◆ **Given exercise**:
Note each line of the listing that contains the string "scene", and copy it.

◆ **Source excerpt**:
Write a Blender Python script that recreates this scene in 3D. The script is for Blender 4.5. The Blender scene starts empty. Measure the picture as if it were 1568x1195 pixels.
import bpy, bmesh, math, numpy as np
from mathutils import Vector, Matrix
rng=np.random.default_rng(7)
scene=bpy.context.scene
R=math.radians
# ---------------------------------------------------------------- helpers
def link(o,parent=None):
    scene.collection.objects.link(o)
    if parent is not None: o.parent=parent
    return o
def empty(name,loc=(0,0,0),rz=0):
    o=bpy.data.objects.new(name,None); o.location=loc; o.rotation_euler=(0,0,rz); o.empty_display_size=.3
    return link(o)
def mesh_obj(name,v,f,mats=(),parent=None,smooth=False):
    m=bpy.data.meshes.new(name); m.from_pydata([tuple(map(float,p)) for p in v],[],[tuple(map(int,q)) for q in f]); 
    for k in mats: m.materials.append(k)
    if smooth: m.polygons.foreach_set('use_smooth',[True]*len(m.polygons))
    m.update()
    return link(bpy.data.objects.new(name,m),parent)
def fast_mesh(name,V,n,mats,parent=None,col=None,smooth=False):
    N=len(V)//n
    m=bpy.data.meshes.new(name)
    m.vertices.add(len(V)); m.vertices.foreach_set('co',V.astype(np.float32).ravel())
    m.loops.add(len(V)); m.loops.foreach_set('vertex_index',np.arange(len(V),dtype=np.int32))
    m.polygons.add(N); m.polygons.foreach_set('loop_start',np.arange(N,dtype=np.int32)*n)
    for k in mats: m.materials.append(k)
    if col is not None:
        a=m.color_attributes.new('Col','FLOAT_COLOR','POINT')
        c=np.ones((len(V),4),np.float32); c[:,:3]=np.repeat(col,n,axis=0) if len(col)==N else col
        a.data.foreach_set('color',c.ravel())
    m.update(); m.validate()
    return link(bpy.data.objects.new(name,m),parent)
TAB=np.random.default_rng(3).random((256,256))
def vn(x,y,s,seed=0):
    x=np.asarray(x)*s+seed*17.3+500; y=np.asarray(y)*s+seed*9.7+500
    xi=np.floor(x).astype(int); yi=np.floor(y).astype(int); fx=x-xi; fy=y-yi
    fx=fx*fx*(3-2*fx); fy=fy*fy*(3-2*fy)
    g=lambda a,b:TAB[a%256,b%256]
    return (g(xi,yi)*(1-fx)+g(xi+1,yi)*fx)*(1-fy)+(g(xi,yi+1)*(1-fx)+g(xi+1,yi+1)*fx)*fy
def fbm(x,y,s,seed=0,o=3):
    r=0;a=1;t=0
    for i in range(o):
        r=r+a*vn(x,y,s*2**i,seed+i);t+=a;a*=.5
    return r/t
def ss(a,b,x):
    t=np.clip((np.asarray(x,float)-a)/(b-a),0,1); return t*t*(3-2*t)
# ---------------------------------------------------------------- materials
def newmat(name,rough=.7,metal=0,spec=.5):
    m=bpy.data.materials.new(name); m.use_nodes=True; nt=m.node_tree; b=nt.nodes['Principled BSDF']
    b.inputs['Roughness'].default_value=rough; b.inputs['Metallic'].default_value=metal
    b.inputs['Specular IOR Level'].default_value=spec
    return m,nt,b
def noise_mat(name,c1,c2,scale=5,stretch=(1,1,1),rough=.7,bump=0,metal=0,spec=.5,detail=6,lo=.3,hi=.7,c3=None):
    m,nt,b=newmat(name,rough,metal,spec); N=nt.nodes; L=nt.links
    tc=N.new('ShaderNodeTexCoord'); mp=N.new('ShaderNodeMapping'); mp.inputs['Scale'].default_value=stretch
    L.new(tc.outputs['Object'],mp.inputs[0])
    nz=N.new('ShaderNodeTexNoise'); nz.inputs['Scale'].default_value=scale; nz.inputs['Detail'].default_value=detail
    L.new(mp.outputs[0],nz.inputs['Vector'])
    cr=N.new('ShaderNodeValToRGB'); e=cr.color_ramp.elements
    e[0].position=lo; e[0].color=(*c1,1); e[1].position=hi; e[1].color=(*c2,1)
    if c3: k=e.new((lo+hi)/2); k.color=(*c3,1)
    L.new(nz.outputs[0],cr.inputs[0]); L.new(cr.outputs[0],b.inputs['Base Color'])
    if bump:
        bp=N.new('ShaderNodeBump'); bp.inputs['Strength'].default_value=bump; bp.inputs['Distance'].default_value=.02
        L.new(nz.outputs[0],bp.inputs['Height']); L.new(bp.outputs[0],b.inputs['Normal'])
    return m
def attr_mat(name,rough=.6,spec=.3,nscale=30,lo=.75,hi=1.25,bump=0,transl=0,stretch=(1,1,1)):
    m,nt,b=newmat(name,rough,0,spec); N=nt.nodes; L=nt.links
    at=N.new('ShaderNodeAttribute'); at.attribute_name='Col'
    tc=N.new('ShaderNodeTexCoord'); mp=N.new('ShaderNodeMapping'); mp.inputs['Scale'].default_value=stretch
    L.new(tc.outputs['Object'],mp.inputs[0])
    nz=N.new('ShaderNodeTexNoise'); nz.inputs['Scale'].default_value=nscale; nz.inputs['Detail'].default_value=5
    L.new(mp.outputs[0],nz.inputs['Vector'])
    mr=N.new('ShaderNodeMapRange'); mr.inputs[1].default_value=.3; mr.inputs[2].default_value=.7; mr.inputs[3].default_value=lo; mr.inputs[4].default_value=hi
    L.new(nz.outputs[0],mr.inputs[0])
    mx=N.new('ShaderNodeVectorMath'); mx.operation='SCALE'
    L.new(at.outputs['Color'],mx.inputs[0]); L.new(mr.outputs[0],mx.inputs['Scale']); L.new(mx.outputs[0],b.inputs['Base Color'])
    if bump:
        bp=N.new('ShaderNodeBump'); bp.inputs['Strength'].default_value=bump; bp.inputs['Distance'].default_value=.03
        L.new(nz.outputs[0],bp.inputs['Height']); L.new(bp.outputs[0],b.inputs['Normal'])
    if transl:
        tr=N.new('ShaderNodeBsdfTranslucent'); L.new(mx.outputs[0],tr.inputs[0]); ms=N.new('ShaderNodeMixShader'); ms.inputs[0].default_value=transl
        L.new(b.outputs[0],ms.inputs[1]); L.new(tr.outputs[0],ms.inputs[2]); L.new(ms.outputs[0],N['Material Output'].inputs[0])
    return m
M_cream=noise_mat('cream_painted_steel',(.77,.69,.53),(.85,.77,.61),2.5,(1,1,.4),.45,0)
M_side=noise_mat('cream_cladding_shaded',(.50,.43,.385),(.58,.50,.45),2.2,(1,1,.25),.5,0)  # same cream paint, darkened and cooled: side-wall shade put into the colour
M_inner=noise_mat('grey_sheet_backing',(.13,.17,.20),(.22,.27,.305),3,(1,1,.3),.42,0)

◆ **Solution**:
Write a Blender Python script that recreates this scene in 3D. The script is for Blender 4.5. The Blender scene starts empty. Measure the picture as if it were 1568x1195 pixels.
scene=bpy.context.scene
    scene.collection.objects.link(o)